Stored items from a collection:
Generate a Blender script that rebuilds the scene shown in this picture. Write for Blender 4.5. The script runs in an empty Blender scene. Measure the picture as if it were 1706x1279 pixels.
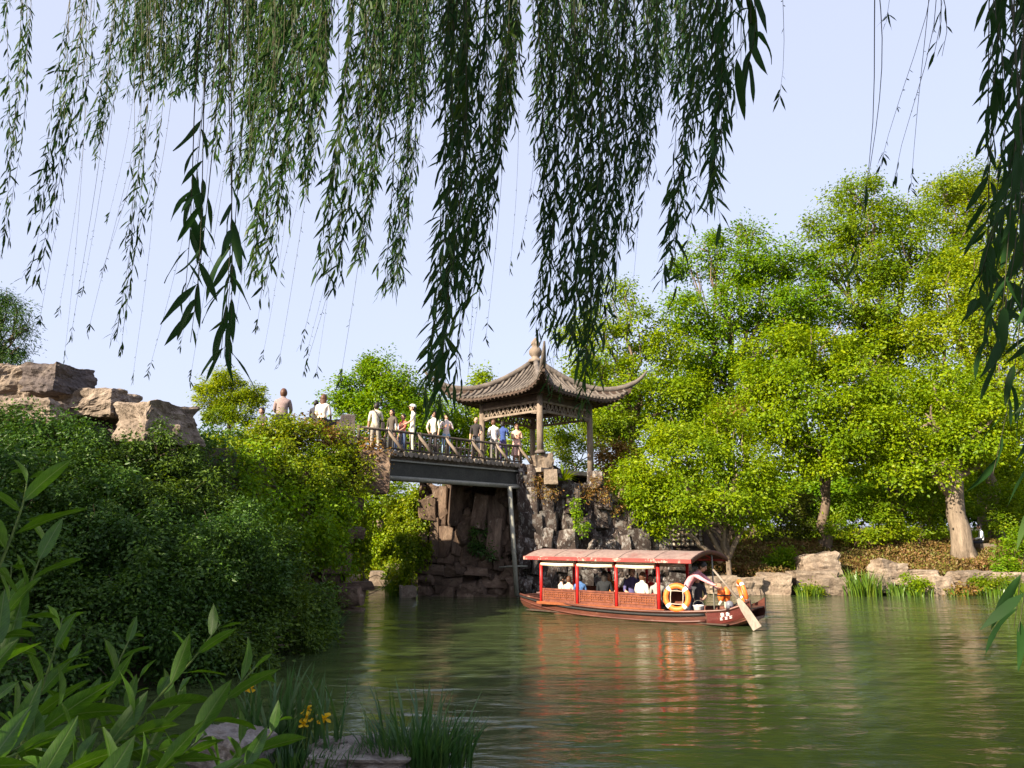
import bpy, bmesh, math, random
import numpy as np
from mathutils import Vector, Matrix, noise
R = math.radians
rnd = random.Random(7)
rng = np.random.default_rng(7)
SC = bpy.context.scene
COL = SC.collection

# ------------------------------------------------------------------ camera, sky, sun
F, CZ, HY = 1232.0, 2.24, 893.0
TH = math.atan((HY - 639.5) / F)
cd = bpy.data.cameras.new('camera'); cam = bpy.data.objects.new('camera', cd); COL.objects.link(cam)
cd.sensor_width = 36; cd.lens = F * 36 / 1706; cd.clip_start = 0.05; cd.clip_end = 3000
cam.location = (0, 0, CZ); cam.rotation_euler = (math.pi / 2 + TH, 0, 0)
SC.camera = cam
LD = Vector((0.66, 0.60, -0.47)).normalized()          # the way the sunlight travels
w = bpy.data.worlds.new('World'); SC.world = w; w.use_nodes = True
nt = w.node_tree; bg = nt.nodes['Background']
sky = nt.nodes.new('ShaderNodeTexSky'); sky.sky_type = 'NISHITA'; sky.sun_disc = False
sky.sun_elevation = math.asin(-LD.z); sky.sun_rotation = math.atan2(-LD.x, -LD.y) % (2 * math.pi)
sky.altitude = 0; sky.air_density = 1.0; sky.dust_density = 3.5; sky.ozone_density = 1.6
hs = nt.nodes.new('ShaderNodeMix'); hs.data_type = 'RGBA'; hs.inputs[0].default_value = 0.55
hs.inputs[7].default_value = (6.9, 7.3, 9.3, 1)          # thin high veil that pales the blue
nt.links.new(sky.outputs[0], hs.inputs[6]); nt.links.new(hs.outputs[2], bg.inputs[0])
bg.inputs[1].default_value = 0.059
sd = bpy.data.lights.new('sun', 'SUN'); sd.energy = 5.0; sd.angle = R(0.6); sd.color = (1, 0.87, 0.68)
sun = bpy.data.objects.new('sun', sd); COL.objects.link(sun)
sun.rotation_euler = LD.to_track_quat('-Z', 'Y').to_euler(); sun.location = (-30, -30, 40)
vs = SC.view_settings; vs.view_transform = 'Standard'; vs.look = 'None'; vs.gamma = 1; vs.use_curve_mapping = False
vs.exposure = 1.5
SC.cycles.max_bounces = 8; SC.cycles.diffuse_bounces = 5; SC.cycles.glossy_bounces = 3
SC.cycles.transmission_bounces = 4

# ------------------------------------------------------------------ helpers
CT, ST = math.cos(TH), math.sin(TH)
def P(px, py, d):
    """world point that the photograph shows at (px, py), at depth d"""
    u = (px - 853) / F; v = (639.5 - py) / F
    t = d / (CT - v * ST)
    return Vector((u * t, d, CZ + (ST + v * CT) * t))
def PZ(px, py, z):
    """world point at (px, py) on the level z"""
    u = (px - 853) / F; v = (639.5 - py) / F
    t = (z - CZ) / (ST + v * CT)
    return Vector((u * t, (CT - v * ST) * t, z))
def tag(o, label=None, cat=None, group=None, kind=None):
    for k, v in (('label', label), ('category', cat), ('group', group), ('kind', kind)):
        if v: o[k] = v
    return o
def thing(name, label, cat, loc=(0, 0, 0), rz=0.0, group=None):
    o = bpy.data.objects.new(name, None); COL.objects.link(o)
    o.empty_display_size = 0.2
    o.location = loc; o.rotation_euler = (0, 0, rz)
    return tag(o, label, cat, group)
def link(name, me, parent=None, M=None):
    o = bpy.data.objects.new(name, me); COL.objects.link(o)
    if parent: o.parent = parent
    if M is not None: o.matrix_basis = M
    return o
class MB:
    def __init__(s): s.v = []; s.f = []; s.m = []; s.sm = []
    def add(s, vs, fs, mi=0, smooth=False):
        b = len(s.v); s.v.extend([tuple(p) for p in vs])
        for f in fs: s.f.append(tuple(i + b for i in f)); s.m.append(mi); s.sm.append(smooth)
    def box(s, c, sz, mi=0, M=None, taper=1.0):
        x, y, z = sz[0] / 2, sz[1] / 2, sz[2] / 2
        vs = [Vector((sx * x * (taper if sg > 0 else 1), sy * y * (taper if sg > 0 else 1), sg * z)) for sg in (-1, 1) for sy in (-1, 1) for sx in (-1, 1)]
        if M is not None: vs = [M @ p for p in vs]
        c = Vector(c)
        s.add([p + c for p in vs], [(0, 2, 3, 1), (4, 5, 7, 6), (0, 1, 5, 4), (2, 6, 7, 3), (1, 3, 7, 5), (0, 4, 6, 2)], mi)
    def bar(s, a, b, wd, ht, mi=0, up=(0, 0, 1)):
        a, b = Vector(a), Vector(b); t = (b - a); L = t.length
        if L < 1e-6: return
        t /= L; u = Vector(up)
        if abs(t.dot(u)) > .98: u = Vector((0, 1, 0))
        sd_ = t.cross(u).normalized(); u = sd_.cross(t)
        vs = [p + sd_ * (i * wd / 2) + u * (j * ht / 2) for p in (a, b) for j in (-1, 1) for i in (-1, 1)]
        s.add(vs, [(0, 2, 3, 1), (4, 5, 7, 6), (0, 1, 5, 4), (2, 6, 7, 3), (1, 3, 7, 5), (0, 4, 6, 2)], mi)
    def tube(s, pts, rad, n=6, mi=0, cap=True, smooth=True):
        pts = [Vector(p) for p in pts]
        if not hasattr(rad, '__len__'): rad = [rad] * len(pts)
        b = len(s.v); nrm = None
        for i, p in enumerate(pts):
            t = (pts[min(i + 1, len(pts) - 1)] - pts[max(i - 1, 0)])
            t = t.normalized() if t.length > 1e-9 else Vector((0, 0, 1))
            if nrm is None:
                nrm = t.orthogonal().normalized()
            else:
                nrm = nrm - t * nrm.dot(t)
                nrm = nrm.normalized() if nrm.length > 1e-6 else t.orthogonal().normalized()
            bi = t.cross(nrm)
            for k in range(n):
                a = 2 * math.pi * k / n
                s.v.append(tuple(p + (nrm * math.cos(a) + bi * math.sin(a)) * rad[i]))
        for i in range(len(pts) - 1):
            for k in range(n):
                k2 = (k + 1) % n
                s.f.append((b + i * n + k, b + i * n + k2, b + (i + 1) * n + k2, b + (i + 1) * n + k)); s.m.append(mi); s.sm.append(smooth)
        if cap:
            s.f.append(tuple(b + k for k in range(n))[::-1]); s.m.append(mi); s.sm.append(False)
            e = b + (len(pts) - 1) * n
            s.f.append(tuple(e + k for k in range(n))); s.m.append(mi); s.sm.append(False)
    def grid(s, rows, mi=0, smooth=True, closed=False):
        b = len(s.v); n = len(rows[0])
        for r in rows: s.v.extend([tuple(p) for p in r])
        for i in range(len(rows) - 1):
            for k in range(n if closed else n - 1):
                k2 = (k + 1) % n
                s.f.append((b + i * n + k, b + i * n + k2, b + (i + 1) * n + k2, b + (i + 1) * n + k)); s.m.append(mi); s.sm.append(smooth)
    def lathe(s, prof, n=12, mi=0, c=(0, 0, 0), smooth=True):
        s.grid([[(c[0] + r * math.cos(2 * math.pi * k / n), c[1] + r * math.sin(2 * math.pi * k / n), c[2] + z) for k in range(n)] for r, z in prof], mi, smooth, True)
    def mesh(s, name, mats):
        me = bpy.data.meshes.new(name); me.from_pydata(s.v, [], s.f)
        for m in (mats if isinstance(mats, (list, tuple)) else [mats]): me.materials.append(m)
        me.polygons.foreach_set('material_index', s.m); me.polygons.foreach_set('use_smooth', s.sm)
        me.update(); return me
    def build(s, name, mats, parent=None, M=None, off=None):
        if off is not None: s.v = [(p[0] - off[0], p[1] - off[1], p[2] - off[2]) for p in s.v]
        return link(name, s.mesh(name, mats), parent, M)
def tri_mesh(name, V, T, mat):
    me = bpy.data.meshes.new(name); n = len(T)
    me.vertices.add(len(V)); me.vertices.foreach_set('co', np.ascontiguousarray(V, dtype=np.float32).ravel())
    me.loops.add(n * 3); me.loops.foreach_set('vertex_index', np.ascontiguousarray(T, dtype=np.int32).ravel())
    me.polygons.add(n); me.polygons.foreach_set('loop_start', np.arange(0, n * 3, 3, dtype=np.int32))
    me.polygons.foreach_set('loop_total', np.full(n, 3, dtype=np.int32))
    me.materials.append(mat); me.update(); return me
def nrmz(a): return a / np.maximum(np.linalg.norm(a, axis=1, keepdims=True), 1e-9)

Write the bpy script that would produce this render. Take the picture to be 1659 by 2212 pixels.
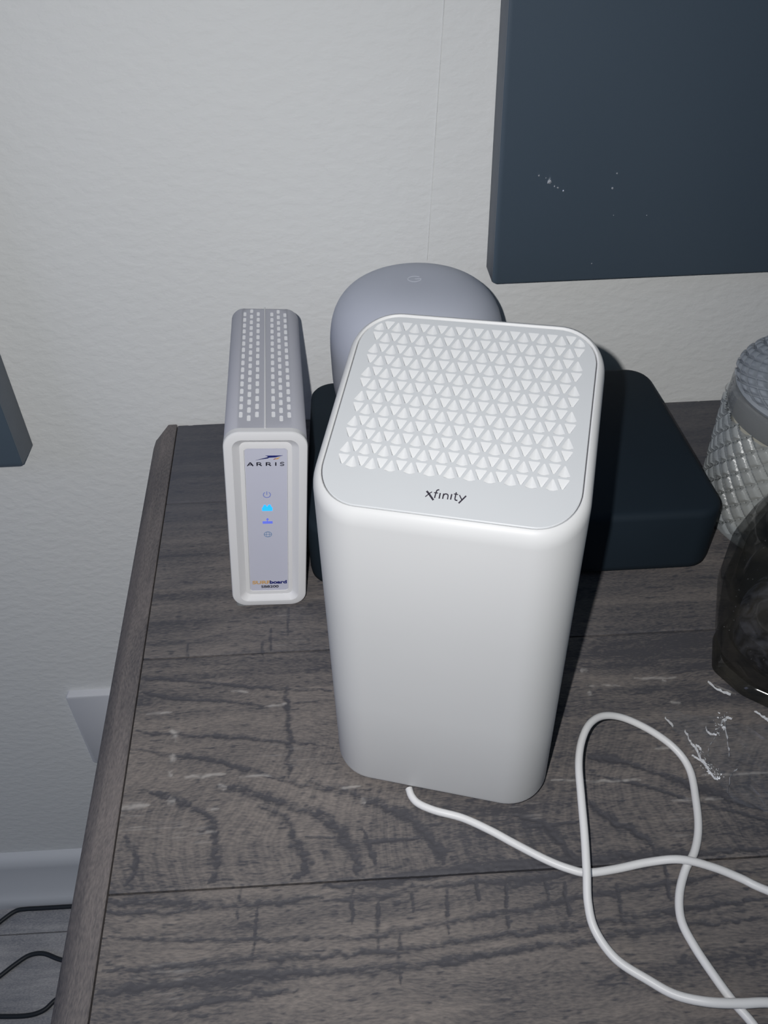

Exercise objective: Look through the entries and work out how many lines have the word "this" in them; reply with that number only.

Worked answer: 2